▶ [Task to complete]:
Without the pictures, print the lines running from the beginning of the material to the line containing "return stack(root, a.x, b.x, a.y, a.y", both ends included.

※ ※ ※

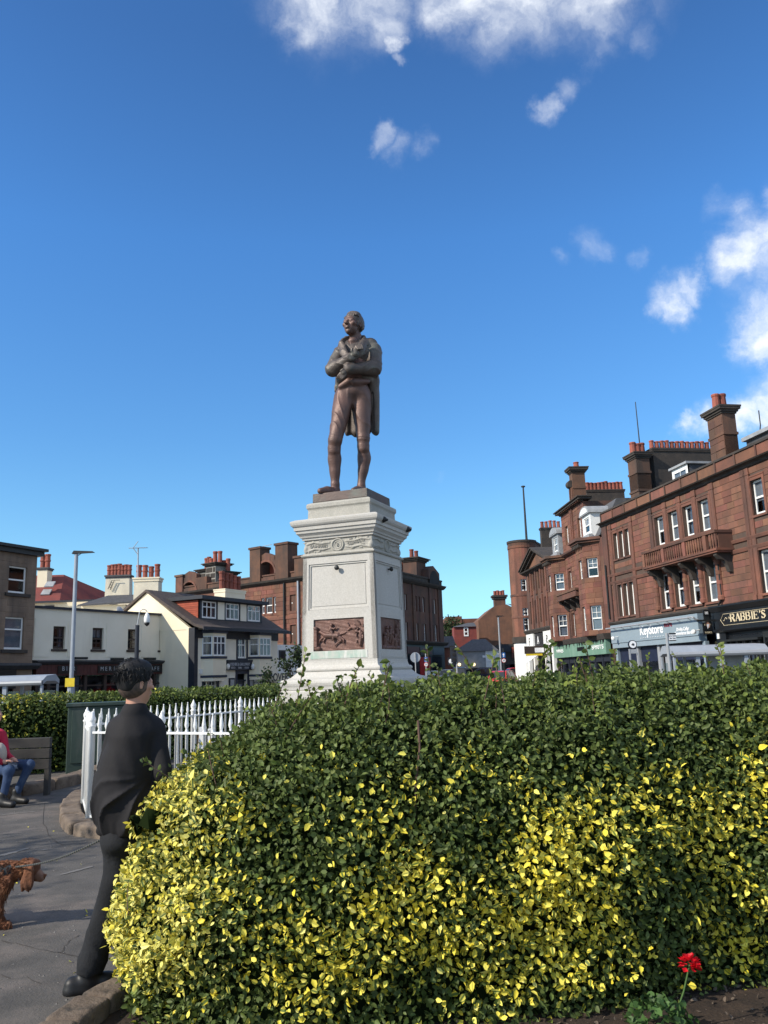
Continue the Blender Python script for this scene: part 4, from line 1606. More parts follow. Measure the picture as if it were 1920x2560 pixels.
ez = hp(610, 645, 71).z
x0, x1 = hp(300, 660, 71).x, hp(1190, 640, 74).x
rz_ = hp(540, 385, 75).z
ra, rb = hp(250, 395, 75).x, hp(632, 380, 75).x
MB().box(x0, x1, 0.02, 9, 0, ez).build('wall', 'cream', HB)
MB().add([(x0 - .3, -.3, ez), (hp(603, 640, 71).x, -.3, ez), (x1 + .3, 9.3, ez + .0), (x0 - .3, 9.3, ez), (ra, 4, rz_), (rb, 4, rz_), (x1 + .3, 3.0, ez)],
         [(0, 1, 5, 4), (1, 6, 2, 5), (4, 5, 2, 3), (0, 4, 3), (0, 3, 2, 6, 1)]).build('roof', 'red_tile', HB)
MB().box(x0 - .35, x1 + .3, -.36, -.305, ez - .12, ez + .05).build('gutter', 'black_trim', HB)
for (x, y) in ((520, 485), (485, 562)):
    a = hp(x, y, 72.5)
    m = MB().obox((a.x, a.y - .6, a.z), (.38, 0, 0), (0, .3, .25), (0, -.03, .04))
    m.build('skylight', 'lead', HB)
for (x, y0, y1) in ((485, 688, 760), (845, 722, 790), (1012, 705, 790)):
    a, b = hp(x - 45, y0, 70.9), hp(x + 45, y1, 70.9)
    MB().box(a.x, b.x, -.1, .0, b.z, a.z).build('window_frame', 'brown_paint', HB)
    MB().box(a.x + .18, b.x - .18, -.13, -.102, b.z, a.z - .2).build('window', 'pane_glass', HB)
# low cream wing and gable
a, b = hp(800, 690, 68), hp(1240, 660, 68)
MB().box(a.x, b.x, -3, 2, 0, a.z).build('wing', 'cream', HB)
MB().add([(a.x - .2, -3.3, a.z + .05), (b.x + 2, -3.3, a.z + .25), (b.x + 2, 0, a.z + 1.1), (a.x + 1.2, 0, a.z + 1.1), (a.x - .2, -3.3, a.z - .05), (b.x + 2, -3.3, a.z + .1)], [(0, 1, 2, 3), (4, 5, 1, 0)]).build('wing_roof', 'slate', HB)
ga, gp, gb = hp(1195, 770, 66), hp(1530, 632, 66), hp(1800, 800, 66)
MB().prism([(ga.x, 0), (gb.x, 0), (gb.x, gb.z), (gp.x, gp.z), (ga.x, ga.z)], -5, 4).build('gable', 'cream', HB)
MB().add([(ga.x - .3, -5.25, ga.z - .1), (gp.x, -5.25, gp.z + .12), (gp.x, 4, gp.z + .12), (ga.x - .3, 4, ga.z - .1), (gb.x + .3, -5.25, gb.z - .1), (gb.x + .3, 4, gb.z - .1)], [(0, 1, 2, 3), (1, 4, 5, 2)]).build('gable_roof', 'slate_brown', HB)


def chim(root, o, Z, xa, xb, yt, yb, Y, dep, mat, n, cap, ph, pr_, flare=0, style=1, capmat='slate', xr=None):
    a, b = at(*Z(xa, yt), Y) - o, at(*Z(xb, yb), Y) - o
    return stack(root, a.x, b.x, a.y, a.y + dep, b.z - .5, a.z, mat, cap, n, 'x', ph, pr_, style=style, capmat=capmat, flare=flare)


chim(HB, o_, A3, 372, 452, 312, 665, 73, 1.1, 'cream', 2, [(.06, .12), (.12, .12)], 1.25, .24)
chim(HB, o_, A3, 1045, 1272, 388, 640, 72, .9, 'cream_stained', 7, [(.03, .15), (.10, .15)], 1.0, .20, flare=.25)
chim(HB, o_, A3, 1322, 1560, 412, 632, 67, 1.1, 'cream_stained', 4, [(.06, .2), (.12, .12)], 1.05, .22, capmat='cream')
m = MB()
a, b = hp(1065, 525, 71.8), hp(1105, 437, 71.8)
m.tube([a, b, b + Vector((.7, 0, 0))], .03, 5)
a2, b2 = hp(1088, 532, 71.8), hp(1128, 440, 71.8)
m.tube([a2, b2], .03, 5)
for t in (.25, .5, .75):
    m.tube([a + (b - a) * t, a2 + (b2 - a2) * t], .025, 5)
m.build('roof_ladder', 'iron_dark', HB)
ae = empty('tv_aerial', hp(1362, 415, 67) + o_, 0, 'television aerial on a tall pole above the cream chimneys', 'aerial')
t_ = at(*A3(1364, 118), 67) - ae.location
m = MB().tube([(0, 0, -.1), (t_.x, 0, t_.z)], .055, 6)
m.build('pole', 'galv', ae)
m = MB()
l, r_ = at(*A3(1272, 120), 67) - ae.location, at(*A3(1448, 116), 67) - ae.location
m.tube([l, r_], .035, 5)
for i in range(9):
    p = l + (r_ - l) * (.3 + .7 * i / 8)
    m.tube([p - Vector((0, .35, 0.05)), p + Vector((0, .35, 0.05))], .02, 4)
for s in (-1, 1):
    m.tube([l + Vector((.35, 0, 0)), l + Vector((.75, 0, .55 * s))], .03, 4)
m.build('antenna', 'galv', ae)

# --- white and navy pub with a boxed dormer
C2 = Face(A4(370, 1300)[0], 62.5, 27, name='pub', label='cream and navy pub with bay windows, a brown roof and a boxed dormer')
c2 = C2.root
pe = C2.uv(A4(850, 1022), .3)[1]
pr = C2.uv(A4(1282, 1200))[0]
F2 = 1.0


def pz(x, y, off=0):
    return C2.uv(A4(x, y), off)


cw = [pz(832, 1200)[0], pz(955, 1200)[0]]
cz0, cz1 = pz(890, 1335)[1], pz(890, 1100)[1]
b1u = [pz(508, 1200, .5)[0], pz(735, 1200, .5)[0]]
b2u = [pz(1022, 1200, .5)[0], pz(1222, 1200, .5)[0]]
bz0, bz1 = pz(620, 1310, .6)[1], pz(620, 1090, .6)[1]
gz1_, dz1 = pz(600, 1512)[1], pz(890, 1505)[1]
mb = MB()
seg_wall(mb, (0, 0), (pr, 0), 0, pe, [(cw[0] + .18, cw[1] - .18, cz0, cz1), (b1u[0] + .3, b1u[1] - .7, .9, gz1_), (b2u[0] + .3, b2u[1] - .6, .9, gz1_), (cw[0] + .1, cw[1] - .05, 0, dz1)], .3)
mb.build('wall', 'cream_grey', c2)
shell(c2, 0.03, pr, .75, 9.5, 0, pe - .05, 'cream')
MB().box(-.02, .0, .0, .74, 0, pe).build('side_wall', 'cream', c2)
MB().box(cw[0], cw[0] + .17, -.05, 0, cz0 - .3, cz1 + .25).box(cw[1] - .17, cw[1], -.05, 0, cz0 - .3, cz1 + .25).box(cw[0] + .17, cw[1] - .17, -.05, 0, cz1, cz1 + .25).box(cw[0] + .17, cw[1] - .17, -.08, 0, cz0 - .3, cz0).build('window_surround', 'navy', c2)
sash(c2, cw[0] + .18, 0, cz0, cw[1] - cw[0] - .36, cz1 - cz0, dep=.1, fw=.11, split=.38, top=(3, 1), bot=(3, 1), blind='net', bars=.08)
for (u0, u1) in (b1u, b2u):
    pts = [(u0, 0), (u0 + .45, -.75), (u1 - .45, -.75), (u1, 0)]
    m = MB()
    for k in range(3):
        a, b = Vector(pts[k]), Vector(pts[k + 1])
        Ln = (b - a).length
        d = (b - a) / Ln
        seg_wall(m, a, b, bz0 - 1.75, bz1 + .25, [(.05, Ln - .05, bz0, bz1)], .12)
        sash(c2, (a + d * .05).x, (a + d * .05).y, bz0, Ln - .1, bz1 - bz0, math.atan2(d.y, d.x), dep=.03, fw=.09, split=.36, top=(3 if k == 1 else 1, 1), bot=(3 if k == 1 else 1, 1), blind='curtain' if k != 1 else 'net', bars=.09)
    m.build('bay', 'cream', c2)
    for (z0, z1, e, mt) in ((bz1 + .2, bz1 + .42, .12, 'navy'), (bz0 - .2, bz0 - .02, .07, 'navy'), (bz0 - 1.6, bz0 - 1.42, .07, 'navy'), (bz0 - 1.85, bz0 - 1.605, .02, 'cream')):
        MB().flat([(u0 - e, 0), (u0 + .45 - e * .5, -.75 - e), (u1 - .45 + e * .5, -.75 - e), (u1 + e, 0)], z0, z1).build('bay_band', mt, c2)
    MB().box(u0 + .12, u1 - .5, -.06, 0, gz1_, bz0 - 1.86).box(u0 + .12, u0 + .29, -.06, 0, 0, gz1_).box(u1 - .69, u1 - .4, -.06, 0, 0, gz1_).build('window_surround', 'navy', c2)
    sash(c2, u0 + .3, 0, .9, u1 - u0 - 1.0 if u0 == b1u[0] else u1 - u0 - .9, gz1_ - .9, dep=.08, fw=.1, split=.4, top=(4, 1), bot=(4, 2), blind='curtain', bars=.07)
MB().box(-.03, .35, -.06, .0, 0, pe).box(-.06, -.0301, -.06, .5, 0, pe).build('corner_strip', 'black_trim', c2)
sg0, sg1 = pz(733, 1420, .2)[0], pz(1025, 1410, .2)[0]
sz0, sz1 = pz(870, 1462, .2)[1], pz(870, 1372, .2)[1]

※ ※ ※

▶ [Written solution]:
Continue the Blender Python script for this scene: part 4, from line 1606. More parts follow. Measure the picture as if it were 1920x2560 pixels.
ez = hp(610, 645, 71).z
x0, x1 = hp(300, 660, 71).x, hp(1190, 640, 74).x
rz_ = hp(540, 385, 75).z
ra, rb = hp(250, 395, 75).x, hp(632, 380, 75).x
MB().box(x0, x1, 0.02, 9, 0, ez).build('wall', 'cream', HB)
MB().add([(x0 - .3, -.3, ez), (hp(603, 640, 71).x, -.3, ez), (x1 + .3, 9.3, ez + .0), (x0 - .3, 9.3, ez), (ra, 4, rz_), (rb, 4, rz_), (x1 + .3, 3.0, ez)],
         [(0, 1, 5, 4), (1, 6, 2, 5), (4, 5, 2, 3), (0, 4, 3), (0, 3, 2, 6, 1)]).build('roof', 'red_tile', HB)
MB().box(x0 - .35, x1 + .3, -.36, -.305, ez - .12, ez + .05).build('gutter', 'black_trim', HB)
for (x, y) in ((520, 485), (485, 562)):
    a = hp(x, y, 72.5)
    m = MB().obox((a.x, a.y - .6, a.z), (.38, 0, 0), (0, .3, .25), (0, -.03, .04))
    m.build('skylight', 'lead', HB)
for (x, y0, y1) in ((485, 688, 760), (845, 722, 790), (1012, 705, 790)):
    a, b = hp(x - 45, y0, 70.9), hp(x + 45, y1, 70.9)
    MB().box(a.x, b.x, -.1, .0, b.z, a.z).build('window_frame', 'brown_paint', HB)
    MB().box(a.x + .18, b.x - .18, -.13, -.102, b.z, a.z - .2).build('window', 'pane_glass', HB)
# low cream wing and gable
a, b = hp(800, 690, 68), hp(1240, 660, 68)
MB().box(a.x, b.x, -3, 2, 0, a.z).build('wing', 'cream', HB)
MB().add([(a.x - .2, -3.3, a.z + .05), (b.x + 2, -3.3, a.z + .25), (b.x + 2, 0, a.z + 1.1), (a.x + 1.2, 0, a.z + 1.1), (a.x - .2, -3.3, a.z - .05), (b.x + 2, -3.3, a.z + .1)], [(0, 1, 2, 3), (4, 5, 1, 0)]).build('wing_roof', 'slate', HB)
ga, gp, gb = hp(1195, 770, 66), hp(1530, 632, 66), hp(1800, 800, 66)
MB().prism([(ga.x, 0), (gb.x, 0), (gb.x, gb.z), (gp.x, gp.z), (ga.x, ga.z)], -5, 4).build('gable', 'cream', HB)
MB().add([(ga.x - .3, -5.25, ga.z - .1), (gp.x, -5.25, gp.z + .12), (gp.x, 4, gp.z + .12), (ga.x - .3, 4, ga.z - .1), (gb.x + .3, -5.25, gb.z - .1), (gb.x + .3, 4, gb.z - .1)], [(0, 1, 2, 3), (1, 4, 5, 2)]).build('gable_roof', 'slate_brown', HB)


def chim(root, o, Z, xa, xb, yt, yb, Y, dep, mat, n, cap, ph, pr_, flare=0, style=1, capmat='slate', xr=None):
    a, b = at(*Z(xa, yt), Y) - o, at(*Z(xb, yb), Y) - o
    return stack(root, a.x, b.x, a.y, a.y + dep, b.z - .5, a.z, mat, cap, n, 'x', ph, pr_, style=style, capmat=capmat, flare=flare)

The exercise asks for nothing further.